■ **Exercise prompt**
Extract every line that contains the word "scene".

= = =

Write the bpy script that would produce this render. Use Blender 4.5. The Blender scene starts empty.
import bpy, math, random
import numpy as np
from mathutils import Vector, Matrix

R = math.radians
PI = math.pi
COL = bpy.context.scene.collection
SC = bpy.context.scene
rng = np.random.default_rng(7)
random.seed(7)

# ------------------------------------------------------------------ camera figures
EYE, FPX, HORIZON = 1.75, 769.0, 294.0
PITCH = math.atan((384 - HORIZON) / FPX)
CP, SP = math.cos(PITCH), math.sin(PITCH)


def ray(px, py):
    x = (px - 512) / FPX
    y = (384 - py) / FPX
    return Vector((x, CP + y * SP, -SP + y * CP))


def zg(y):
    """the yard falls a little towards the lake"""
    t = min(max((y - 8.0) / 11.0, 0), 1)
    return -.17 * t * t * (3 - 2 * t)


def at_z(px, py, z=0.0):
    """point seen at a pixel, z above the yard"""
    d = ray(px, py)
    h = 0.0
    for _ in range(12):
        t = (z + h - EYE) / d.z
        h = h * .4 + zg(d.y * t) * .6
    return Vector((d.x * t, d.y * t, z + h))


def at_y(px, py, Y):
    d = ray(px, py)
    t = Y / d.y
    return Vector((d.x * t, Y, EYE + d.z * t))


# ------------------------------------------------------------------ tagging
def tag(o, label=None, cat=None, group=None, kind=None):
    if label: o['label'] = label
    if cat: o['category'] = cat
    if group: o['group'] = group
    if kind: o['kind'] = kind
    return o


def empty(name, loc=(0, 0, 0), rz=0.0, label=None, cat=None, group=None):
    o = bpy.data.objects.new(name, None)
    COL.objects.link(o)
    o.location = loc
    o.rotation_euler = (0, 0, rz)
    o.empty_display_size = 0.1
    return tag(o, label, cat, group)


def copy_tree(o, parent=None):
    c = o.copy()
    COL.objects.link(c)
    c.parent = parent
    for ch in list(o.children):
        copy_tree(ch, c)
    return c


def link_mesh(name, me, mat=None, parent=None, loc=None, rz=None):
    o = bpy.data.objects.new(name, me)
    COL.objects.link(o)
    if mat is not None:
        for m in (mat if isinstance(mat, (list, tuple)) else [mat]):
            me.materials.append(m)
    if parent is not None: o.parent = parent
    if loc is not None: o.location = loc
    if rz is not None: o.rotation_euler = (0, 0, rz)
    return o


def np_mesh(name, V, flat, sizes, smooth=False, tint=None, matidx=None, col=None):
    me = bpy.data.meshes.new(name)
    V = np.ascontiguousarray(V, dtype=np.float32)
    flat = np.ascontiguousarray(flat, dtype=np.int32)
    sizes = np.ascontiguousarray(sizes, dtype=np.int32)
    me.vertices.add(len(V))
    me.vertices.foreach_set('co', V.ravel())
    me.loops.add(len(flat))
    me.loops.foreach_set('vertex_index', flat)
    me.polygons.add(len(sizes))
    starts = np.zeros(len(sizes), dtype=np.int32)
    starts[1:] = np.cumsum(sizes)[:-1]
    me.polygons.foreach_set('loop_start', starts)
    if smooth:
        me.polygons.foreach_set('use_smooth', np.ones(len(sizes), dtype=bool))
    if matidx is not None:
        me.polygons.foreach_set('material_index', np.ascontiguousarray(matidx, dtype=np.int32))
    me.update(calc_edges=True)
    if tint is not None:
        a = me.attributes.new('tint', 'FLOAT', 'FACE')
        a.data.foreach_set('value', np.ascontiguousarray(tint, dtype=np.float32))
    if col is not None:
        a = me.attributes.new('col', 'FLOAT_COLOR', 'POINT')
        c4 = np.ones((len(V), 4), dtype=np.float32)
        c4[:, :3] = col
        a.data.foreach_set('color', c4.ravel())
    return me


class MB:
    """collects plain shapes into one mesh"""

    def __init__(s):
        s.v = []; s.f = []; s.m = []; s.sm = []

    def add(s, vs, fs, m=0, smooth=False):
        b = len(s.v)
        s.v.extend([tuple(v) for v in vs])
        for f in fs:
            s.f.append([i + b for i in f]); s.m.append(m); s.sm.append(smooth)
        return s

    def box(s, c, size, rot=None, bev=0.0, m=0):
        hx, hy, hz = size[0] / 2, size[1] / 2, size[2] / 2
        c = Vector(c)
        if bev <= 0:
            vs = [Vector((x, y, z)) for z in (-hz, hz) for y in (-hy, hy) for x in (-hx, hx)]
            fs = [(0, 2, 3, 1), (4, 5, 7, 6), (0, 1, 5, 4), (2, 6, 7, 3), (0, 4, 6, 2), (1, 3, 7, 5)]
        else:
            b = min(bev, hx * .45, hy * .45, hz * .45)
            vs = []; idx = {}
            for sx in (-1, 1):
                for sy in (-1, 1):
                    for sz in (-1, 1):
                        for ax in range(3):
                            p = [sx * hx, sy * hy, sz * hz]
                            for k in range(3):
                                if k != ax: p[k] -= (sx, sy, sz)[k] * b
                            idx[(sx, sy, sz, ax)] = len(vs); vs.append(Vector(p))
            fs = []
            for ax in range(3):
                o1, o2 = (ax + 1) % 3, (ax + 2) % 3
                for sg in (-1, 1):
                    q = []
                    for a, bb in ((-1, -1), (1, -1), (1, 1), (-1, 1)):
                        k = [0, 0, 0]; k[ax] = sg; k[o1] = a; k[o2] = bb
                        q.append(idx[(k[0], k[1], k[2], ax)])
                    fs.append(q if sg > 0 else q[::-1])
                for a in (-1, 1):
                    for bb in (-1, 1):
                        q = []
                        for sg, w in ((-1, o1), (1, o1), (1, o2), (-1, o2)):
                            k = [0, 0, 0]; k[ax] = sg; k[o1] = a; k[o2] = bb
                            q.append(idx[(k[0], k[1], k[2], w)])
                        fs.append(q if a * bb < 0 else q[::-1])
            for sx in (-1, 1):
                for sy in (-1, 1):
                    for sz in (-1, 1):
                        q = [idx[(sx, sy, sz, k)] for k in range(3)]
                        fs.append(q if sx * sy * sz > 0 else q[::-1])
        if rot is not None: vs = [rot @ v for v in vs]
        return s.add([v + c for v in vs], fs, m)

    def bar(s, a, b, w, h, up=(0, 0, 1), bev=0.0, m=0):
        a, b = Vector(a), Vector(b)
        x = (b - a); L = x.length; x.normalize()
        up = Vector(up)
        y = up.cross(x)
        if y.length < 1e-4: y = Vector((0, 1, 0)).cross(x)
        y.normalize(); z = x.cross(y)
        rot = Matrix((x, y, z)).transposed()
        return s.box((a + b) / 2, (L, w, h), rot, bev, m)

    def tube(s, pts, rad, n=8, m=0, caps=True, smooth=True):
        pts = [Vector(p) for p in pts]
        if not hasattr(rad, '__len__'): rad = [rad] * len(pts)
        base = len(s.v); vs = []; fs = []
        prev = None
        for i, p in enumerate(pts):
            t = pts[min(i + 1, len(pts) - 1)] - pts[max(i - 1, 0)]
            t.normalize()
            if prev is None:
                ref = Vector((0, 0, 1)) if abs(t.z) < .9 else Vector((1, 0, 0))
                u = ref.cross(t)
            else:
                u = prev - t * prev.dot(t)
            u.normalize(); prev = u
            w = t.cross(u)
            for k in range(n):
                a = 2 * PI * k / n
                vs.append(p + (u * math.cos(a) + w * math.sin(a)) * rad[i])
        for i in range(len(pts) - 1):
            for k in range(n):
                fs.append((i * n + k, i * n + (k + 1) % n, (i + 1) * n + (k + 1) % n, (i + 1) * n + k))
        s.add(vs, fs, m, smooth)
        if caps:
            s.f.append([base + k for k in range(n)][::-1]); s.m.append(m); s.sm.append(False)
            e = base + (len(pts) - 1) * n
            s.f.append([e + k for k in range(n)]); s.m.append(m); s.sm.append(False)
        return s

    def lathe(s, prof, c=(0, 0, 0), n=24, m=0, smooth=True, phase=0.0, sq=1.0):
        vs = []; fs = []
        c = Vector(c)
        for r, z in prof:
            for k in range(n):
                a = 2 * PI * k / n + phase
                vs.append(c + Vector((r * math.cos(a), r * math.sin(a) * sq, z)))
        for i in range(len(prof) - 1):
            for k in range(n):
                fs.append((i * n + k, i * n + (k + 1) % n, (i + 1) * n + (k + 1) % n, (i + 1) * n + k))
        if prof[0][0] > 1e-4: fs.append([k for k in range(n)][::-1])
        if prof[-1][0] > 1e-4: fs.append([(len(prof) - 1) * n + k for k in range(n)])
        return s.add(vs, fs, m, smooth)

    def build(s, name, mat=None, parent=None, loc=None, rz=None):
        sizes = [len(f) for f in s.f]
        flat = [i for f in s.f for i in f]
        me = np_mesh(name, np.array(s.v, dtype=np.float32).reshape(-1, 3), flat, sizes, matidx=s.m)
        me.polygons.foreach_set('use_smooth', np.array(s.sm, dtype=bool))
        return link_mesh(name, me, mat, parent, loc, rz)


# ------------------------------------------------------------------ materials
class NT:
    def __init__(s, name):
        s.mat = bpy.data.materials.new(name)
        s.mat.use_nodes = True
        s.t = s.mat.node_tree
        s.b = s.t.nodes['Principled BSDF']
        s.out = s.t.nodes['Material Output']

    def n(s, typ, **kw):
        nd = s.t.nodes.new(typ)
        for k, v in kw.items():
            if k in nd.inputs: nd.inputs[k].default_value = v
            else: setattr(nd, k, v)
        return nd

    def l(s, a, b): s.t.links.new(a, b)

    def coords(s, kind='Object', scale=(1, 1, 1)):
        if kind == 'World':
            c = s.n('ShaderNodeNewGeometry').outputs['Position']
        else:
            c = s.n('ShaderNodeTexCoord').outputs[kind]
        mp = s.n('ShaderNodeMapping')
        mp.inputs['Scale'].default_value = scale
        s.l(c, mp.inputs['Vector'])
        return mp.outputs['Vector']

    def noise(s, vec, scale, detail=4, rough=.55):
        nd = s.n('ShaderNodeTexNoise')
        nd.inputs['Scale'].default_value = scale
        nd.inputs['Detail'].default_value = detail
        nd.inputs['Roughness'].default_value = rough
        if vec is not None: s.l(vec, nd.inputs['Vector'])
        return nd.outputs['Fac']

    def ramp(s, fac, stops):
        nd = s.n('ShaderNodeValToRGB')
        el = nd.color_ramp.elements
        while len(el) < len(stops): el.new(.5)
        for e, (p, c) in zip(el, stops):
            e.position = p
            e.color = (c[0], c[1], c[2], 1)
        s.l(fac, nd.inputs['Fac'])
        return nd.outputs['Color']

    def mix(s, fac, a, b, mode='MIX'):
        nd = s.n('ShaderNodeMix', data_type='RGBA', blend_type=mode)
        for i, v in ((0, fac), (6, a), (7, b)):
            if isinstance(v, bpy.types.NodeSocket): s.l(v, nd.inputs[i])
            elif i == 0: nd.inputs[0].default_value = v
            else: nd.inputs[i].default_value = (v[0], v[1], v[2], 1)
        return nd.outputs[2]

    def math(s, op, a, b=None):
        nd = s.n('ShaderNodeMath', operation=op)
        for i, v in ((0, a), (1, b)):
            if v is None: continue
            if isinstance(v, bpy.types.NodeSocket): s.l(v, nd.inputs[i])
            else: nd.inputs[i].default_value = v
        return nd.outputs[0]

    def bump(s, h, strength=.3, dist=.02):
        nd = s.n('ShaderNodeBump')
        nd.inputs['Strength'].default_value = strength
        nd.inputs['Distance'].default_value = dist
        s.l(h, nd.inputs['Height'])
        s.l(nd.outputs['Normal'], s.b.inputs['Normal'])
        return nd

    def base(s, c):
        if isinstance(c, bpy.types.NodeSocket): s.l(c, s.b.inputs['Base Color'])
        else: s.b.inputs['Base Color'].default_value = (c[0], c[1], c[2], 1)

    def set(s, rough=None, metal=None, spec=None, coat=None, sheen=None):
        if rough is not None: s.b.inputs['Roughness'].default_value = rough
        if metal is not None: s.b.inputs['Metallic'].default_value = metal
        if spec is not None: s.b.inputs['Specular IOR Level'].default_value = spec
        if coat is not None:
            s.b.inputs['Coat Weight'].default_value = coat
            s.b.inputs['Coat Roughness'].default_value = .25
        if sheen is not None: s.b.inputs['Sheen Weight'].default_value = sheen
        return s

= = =

■ **Task output**
Write the bpy script that would produce this render. Use Blender 4.5. The Blender scene starts empty.
COL = bpy.context.scene.collection
SC = bpy.context.scene